Lo quiera o no J.K. Rowling, Harry Potter no es de su exclusiva propiedad. Porque los mitos no pertenecen en exclusiva a nadie, ni siquiera a su creador. Los abogados de la ‘propiedad’ intelectual dura, quienes han convencido a los autores de que son los propietarios exclusivos y eternos de sus creaciones les han hecho un flaco favor al venderles que su interés pasa por expulsar a sus mejores seguidores; por controlar con absolutismo hasta el último detalle. Es como si una madre quisiera controlar para siempre jamás la vida de un hijo; un empeño comprensible pero fútil e incluso maligno que limitaría para siempre la capacidad de madurez del pobre vástago afectado. Por supuesto que Harry Potter está íntima y personalmente ligado a la vida de J.K. Rowling; pero si eso confiere derechos sobre la obra, el niño mago también está dentro de la vida y las emociones de muchos millones de lectores de sus novelas, que deberían tener algo que decir. Lo justo sería dejar que el mito crezca y madure por sí mismo, sin que la ley le de poderes a su controladora madre para impedirlo.

Imperio de aficionados

‘Aficionado’ ha sido siempre un epíteto denigrante; un calificativo descalificador para indicar un trabajo de calidad media, un esfuerzo fallido, un producto casi bien hecho (pero no del todo), una carencia de excelencia en el hacer. El lenguaje, siempre certero, reconocía así una idea ampliamente extendida en la sociedad: los únicos que pueden hacer bien un trabajo son los profesionales. Sólo quien se dedica a hacer una cosa durante años por dinero, se presupone, puede llevar a cabo un buen trabajo y obtener así un buen producto. Los aficionados, almas cándidas y valerosas, podían intentarlo, si, pero jamás podían aspirar a los elevados niveles de calidad y a los sublimes estándares de quienes se ganan el sustento con un oficio o profesión. De los aficionados se ha esperado siempre apoyo, e incluso conocimiento de cómo se hacen las cosas, pero sobre todo reconocimiento ilustrado de la calidad profesional. Jamás ‘aficionado’ ha sido un elogio. Hasta ahora. Pero cada vez más se está demostrando que la presunta excelencia profesional se debía en muchos casos al acceso privilegiado de los currantes a herramientas que no estaban al alcance de los aficionados; máquinas, o sistemas de comunicaciones o de distribución. Cuando Internet ha eliminado estas restricciones, estos privilegios de los profesionales, en un montón de categorías de productos, estamos presenciando cómo los aficionados le pueden dar para el pelo a los profesionales. Y lo hacen.
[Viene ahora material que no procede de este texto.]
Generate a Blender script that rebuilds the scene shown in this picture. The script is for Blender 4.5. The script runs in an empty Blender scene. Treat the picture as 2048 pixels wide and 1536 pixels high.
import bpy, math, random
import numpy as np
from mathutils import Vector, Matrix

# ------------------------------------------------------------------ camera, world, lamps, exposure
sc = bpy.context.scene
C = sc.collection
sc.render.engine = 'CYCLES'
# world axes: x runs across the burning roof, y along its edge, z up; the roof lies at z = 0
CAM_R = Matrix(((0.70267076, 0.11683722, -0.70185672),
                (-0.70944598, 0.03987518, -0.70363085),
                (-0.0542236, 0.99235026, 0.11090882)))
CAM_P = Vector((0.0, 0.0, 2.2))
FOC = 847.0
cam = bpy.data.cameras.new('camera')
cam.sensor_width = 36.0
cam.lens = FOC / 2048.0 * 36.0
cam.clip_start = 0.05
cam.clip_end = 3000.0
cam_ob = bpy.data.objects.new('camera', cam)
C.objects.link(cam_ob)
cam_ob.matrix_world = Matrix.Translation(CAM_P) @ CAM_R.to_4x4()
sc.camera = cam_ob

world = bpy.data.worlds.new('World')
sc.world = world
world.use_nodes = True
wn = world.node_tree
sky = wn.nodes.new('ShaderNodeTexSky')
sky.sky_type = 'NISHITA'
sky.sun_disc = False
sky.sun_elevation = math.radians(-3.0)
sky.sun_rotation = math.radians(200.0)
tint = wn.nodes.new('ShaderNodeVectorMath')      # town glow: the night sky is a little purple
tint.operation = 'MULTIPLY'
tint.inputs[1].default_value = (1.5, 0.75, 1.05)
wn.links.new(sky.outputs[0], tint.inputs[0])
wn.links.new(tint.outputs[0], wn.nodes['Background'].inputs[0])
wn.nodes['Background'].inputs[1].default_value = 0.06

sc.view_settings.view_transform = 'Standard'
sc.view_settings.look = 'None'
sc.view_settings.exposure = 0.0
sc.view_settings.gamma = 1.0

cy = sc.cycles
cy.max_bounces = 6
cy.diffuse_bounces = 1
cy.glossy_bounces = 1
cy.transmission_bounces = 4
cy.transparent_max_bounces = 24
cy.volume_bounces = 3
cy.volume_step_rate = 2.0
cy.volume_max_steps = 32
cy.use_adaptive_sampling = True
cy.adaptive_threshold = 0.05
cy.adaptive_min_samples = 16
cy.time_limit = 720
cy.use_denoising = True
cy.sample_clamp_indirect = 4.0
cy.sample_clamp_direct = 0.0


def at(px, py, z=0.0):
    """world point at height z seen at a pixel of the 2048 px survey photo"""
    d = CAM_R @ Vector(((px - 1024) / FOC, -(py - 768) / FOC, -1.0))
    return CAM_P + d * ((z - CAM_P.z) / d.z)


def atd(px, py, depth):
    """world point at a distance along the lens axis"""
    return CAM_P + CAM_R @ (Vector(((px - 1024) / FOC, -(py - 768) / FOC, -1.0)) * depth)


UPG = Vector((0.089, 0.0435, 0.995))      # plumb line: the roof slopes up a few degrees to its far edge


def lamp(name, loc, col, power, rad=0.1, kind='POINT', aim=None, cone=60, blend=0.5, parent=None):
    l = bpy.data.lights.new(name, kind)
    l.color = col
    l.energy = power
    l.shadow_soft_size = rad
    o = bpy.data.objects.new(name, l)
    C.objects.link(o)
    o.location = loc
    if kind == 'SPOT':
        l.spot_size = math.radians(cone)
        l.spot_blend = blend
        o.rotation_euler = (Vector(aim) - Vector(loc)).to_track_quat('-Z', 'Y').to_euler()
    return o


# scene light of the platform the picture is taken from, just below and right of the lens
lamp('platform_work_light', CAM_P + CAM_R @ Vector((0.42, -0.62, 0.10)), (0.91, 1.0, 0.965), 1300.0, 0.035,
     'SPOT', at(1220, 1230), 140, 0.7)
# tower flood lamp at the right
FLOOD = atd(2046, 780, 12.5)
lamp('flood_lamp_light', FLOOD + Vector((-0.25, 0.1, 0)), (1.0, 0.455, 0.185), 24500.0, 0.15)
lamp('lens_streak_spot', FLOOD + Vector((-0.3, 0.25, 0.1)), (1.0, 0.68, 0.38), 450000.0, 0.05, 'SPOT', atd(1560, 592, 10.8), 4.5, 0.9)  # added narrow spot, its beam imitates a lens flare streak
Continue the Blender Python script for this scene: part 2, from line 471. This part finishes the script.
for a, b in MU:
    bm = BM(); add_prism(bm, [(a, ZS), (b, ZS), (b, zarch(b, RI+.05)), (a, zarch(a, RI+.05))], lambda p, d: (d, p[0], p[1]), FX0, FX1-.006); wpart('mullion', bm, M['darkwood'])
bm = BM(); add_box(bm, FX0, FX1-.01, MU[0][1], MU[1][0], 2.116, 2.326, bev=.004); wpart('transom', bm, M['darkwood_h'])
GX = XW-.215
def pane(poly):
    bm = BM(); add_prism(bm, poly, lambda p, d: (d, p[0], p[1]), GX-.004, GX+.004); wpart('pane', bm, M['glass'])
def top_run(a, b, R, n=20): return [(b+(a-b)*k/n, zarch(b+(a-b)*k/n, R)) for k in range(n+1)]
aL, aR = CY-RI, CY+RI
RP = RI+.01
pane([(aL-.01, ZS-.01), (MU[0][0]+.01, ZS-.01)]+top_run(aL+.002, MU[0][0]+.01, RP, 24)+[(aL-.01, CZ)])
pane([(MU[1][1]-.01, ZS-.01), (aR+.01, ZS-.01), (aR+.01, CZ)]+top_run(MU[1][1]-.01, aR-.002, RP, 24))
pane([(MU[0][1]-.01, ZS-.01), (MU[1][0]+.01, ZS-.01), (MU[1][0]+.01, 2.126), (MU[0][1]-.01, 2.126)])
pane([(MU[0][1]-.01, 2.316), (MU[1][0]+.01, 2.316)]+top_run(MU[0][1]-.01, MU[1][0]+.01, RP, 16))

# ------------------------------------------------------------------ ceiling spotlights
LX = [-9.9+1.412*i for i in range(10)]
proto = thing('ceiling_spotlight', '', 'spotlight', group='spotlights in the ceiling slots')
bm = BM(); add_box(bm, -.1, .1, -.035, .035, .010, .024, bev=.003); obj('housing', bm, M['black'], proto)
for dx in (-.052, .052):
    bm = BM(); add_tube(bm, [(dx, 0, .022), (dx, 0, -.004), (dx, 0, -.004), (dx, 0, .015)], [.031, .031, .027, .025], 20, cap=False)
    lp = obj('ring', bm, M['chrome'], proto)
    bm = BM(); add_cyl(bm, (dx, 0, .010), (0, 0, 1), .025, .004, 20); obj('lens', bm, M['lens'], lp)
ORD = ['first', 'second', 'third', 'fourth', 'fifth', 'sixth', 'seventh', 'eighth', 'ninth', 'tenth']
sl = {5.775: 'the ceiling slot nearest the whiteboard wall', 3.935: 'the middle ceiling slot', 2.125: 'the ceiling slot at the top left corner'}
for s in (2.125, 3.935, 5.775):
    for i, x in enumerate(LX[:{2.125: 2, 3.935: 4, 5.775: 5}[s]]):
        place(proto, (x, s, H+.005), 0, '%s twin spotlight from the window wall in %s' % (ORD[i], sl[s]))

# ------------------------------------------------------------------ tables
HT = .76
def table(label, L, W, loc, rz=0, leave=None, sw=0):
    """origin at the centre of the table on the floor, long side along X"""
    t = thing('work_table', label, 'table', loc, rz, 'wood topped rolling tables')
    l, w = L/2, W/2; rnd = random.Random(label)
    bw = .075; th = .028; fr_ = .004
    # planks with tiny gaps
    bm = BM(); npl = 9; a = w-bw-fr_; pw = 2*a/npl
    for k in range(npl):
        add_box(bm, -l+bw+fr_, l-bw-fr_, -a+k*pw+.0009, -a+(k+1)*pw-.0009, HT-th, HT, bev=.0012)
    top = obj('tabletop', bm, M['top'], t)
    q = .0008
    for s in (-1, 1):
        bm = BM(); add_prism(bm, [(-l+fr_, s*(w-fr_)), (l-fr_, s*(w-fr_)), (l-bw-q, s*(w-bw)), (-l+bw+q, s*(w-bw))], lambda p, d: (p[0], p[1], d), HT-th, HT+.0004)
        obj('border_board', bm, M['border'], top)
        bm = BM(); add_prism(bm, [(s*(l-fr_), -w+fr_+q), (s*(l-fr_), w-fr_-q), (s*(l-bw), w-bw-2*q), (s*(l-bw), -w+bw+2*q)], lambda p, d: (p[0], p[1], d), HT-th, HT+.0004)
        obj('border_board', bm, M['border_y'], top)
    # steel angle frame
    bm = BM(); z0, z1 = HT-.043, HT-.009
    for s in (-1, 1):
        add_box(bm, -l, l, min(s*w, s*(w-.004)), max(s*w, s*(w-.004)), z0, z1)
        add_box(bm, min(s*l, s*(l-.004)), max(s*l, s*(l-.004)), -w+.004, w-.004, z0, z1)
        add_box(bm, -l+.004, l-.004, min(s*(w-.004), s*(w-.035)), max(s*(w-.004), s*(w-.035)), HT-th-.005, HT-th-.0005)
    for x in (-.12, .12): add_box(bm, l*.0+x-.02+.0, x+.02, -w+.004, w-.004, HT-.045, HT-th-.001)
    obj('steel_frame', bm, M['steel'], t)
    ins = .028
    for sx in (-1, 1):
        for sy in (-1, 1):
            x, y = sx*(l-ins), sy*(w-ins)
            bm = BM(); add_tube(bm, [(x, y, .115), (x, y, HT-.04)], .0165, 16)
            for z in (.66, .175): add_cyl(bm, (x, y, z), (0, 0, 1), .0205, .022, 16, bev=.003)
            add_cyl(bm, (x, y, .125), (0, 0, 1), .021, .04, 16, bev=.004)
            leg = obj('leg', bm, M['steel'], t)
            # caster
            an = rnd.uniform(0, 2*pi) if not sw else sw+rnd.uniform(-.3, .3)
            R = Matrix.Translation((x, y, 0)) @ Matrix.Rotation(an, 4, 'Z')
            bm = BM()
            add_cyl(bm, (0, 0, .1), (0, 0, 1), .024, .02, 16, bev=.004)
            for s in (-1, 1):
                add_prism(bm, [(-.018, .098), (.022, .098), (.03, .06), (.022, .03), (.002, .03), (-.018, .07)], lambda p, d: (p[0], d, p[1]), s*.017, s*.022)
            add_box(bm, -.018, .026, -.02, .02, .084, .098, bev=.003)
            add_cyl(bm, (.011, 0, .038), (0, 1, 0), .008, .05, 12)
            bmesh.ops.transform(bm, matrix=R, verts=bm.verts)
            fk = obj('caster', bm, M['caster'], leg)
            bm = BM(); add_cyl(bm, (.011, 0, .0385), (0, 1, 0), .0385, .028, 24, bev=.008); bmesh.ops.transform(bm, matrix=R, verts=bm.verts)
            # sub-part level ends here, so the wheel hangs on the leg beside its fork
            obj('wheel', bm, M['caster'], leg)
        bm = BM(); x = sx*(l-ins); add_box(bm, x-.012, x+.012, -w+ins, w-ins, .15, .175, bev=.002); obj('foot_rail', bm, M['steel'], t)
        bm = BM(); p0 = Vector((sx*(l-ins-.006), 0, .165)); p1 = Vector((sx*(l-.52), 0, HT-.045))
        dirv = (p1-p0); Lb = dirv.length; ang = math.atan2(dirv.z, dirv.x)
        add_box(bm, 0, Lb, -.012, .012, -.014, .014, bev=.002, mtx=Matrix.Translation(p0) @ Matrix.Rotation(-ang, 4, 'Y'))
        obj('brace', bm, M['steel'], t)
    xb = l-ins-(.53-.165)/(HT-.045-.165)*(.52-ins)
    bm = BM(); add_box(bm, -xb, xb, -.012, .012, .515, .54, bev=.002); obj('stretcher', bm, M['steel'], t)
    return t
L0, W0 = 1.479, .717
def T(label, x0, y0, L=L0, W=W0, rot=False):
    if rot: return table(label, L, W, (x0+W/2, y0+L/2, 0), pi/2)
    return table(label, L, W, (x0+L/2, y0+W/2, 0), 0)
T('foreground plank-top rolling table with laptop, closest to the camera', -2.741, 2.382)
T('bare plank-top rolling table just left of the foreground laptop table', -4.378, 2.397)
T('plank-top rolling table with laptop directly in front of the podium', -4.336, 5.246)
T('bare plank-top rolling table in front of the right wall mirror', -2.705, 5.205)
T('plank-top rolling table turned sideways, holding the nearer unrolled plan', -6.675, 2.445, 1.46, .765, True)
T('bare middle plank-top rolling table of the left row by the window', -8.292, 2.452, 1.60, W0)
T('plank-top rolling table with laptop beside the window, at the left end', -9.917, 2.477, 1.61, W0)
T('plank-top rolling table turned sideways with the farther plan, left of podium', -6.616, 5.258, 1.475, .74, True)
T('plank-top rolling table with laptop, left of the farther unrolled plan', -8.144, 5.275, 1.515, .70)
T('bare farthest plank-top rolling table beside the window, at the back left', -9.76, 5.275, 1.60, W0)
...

Al igual que ocurriese con el libro anterior y el idioma alemán, el séptimo y último libro de la serie de Harry Potter ha sido traducido al español en tres días. La traducción profesional se espera para algún momento del año que viene. Mientras, los aficionados se dedican a rehacer la ciencia de la geografía, entrevistan a políticos en televisión, u homenajean/parodian las más sagradas tradiciones de la ciencia ficción. O incluso extienden con amor e imaginación (pero sin dinero) las sagas de los superhéroes. Hasta la publicidad, siempre atenta a las tendencias sociales, se aprovecha del fenómeno. Por supuesto que todavía hay diferencias entre las herramientas profesionales y las que están a disposición de los aficionados, así que aún existen diferencias de calidad. Lo realmente sorprendente es que con la Red y todo lo que conlleva esa distancia pueden solventarse a base de trabajo y entusiasmo, haciendo que la diferencia sea cada vez más irrelevante. De hecho el cariño y el conocimiento íntimo de las historias y sus detalles que los buenos aficionados ponen en juego hace que sus trabajos destaquen, si no por su calidad técnica, sí por su riqueza y profundidad narrativa. Pronto el término ‘aficionado’ se convertirá en un elogio. Que es lo que tendría que ser.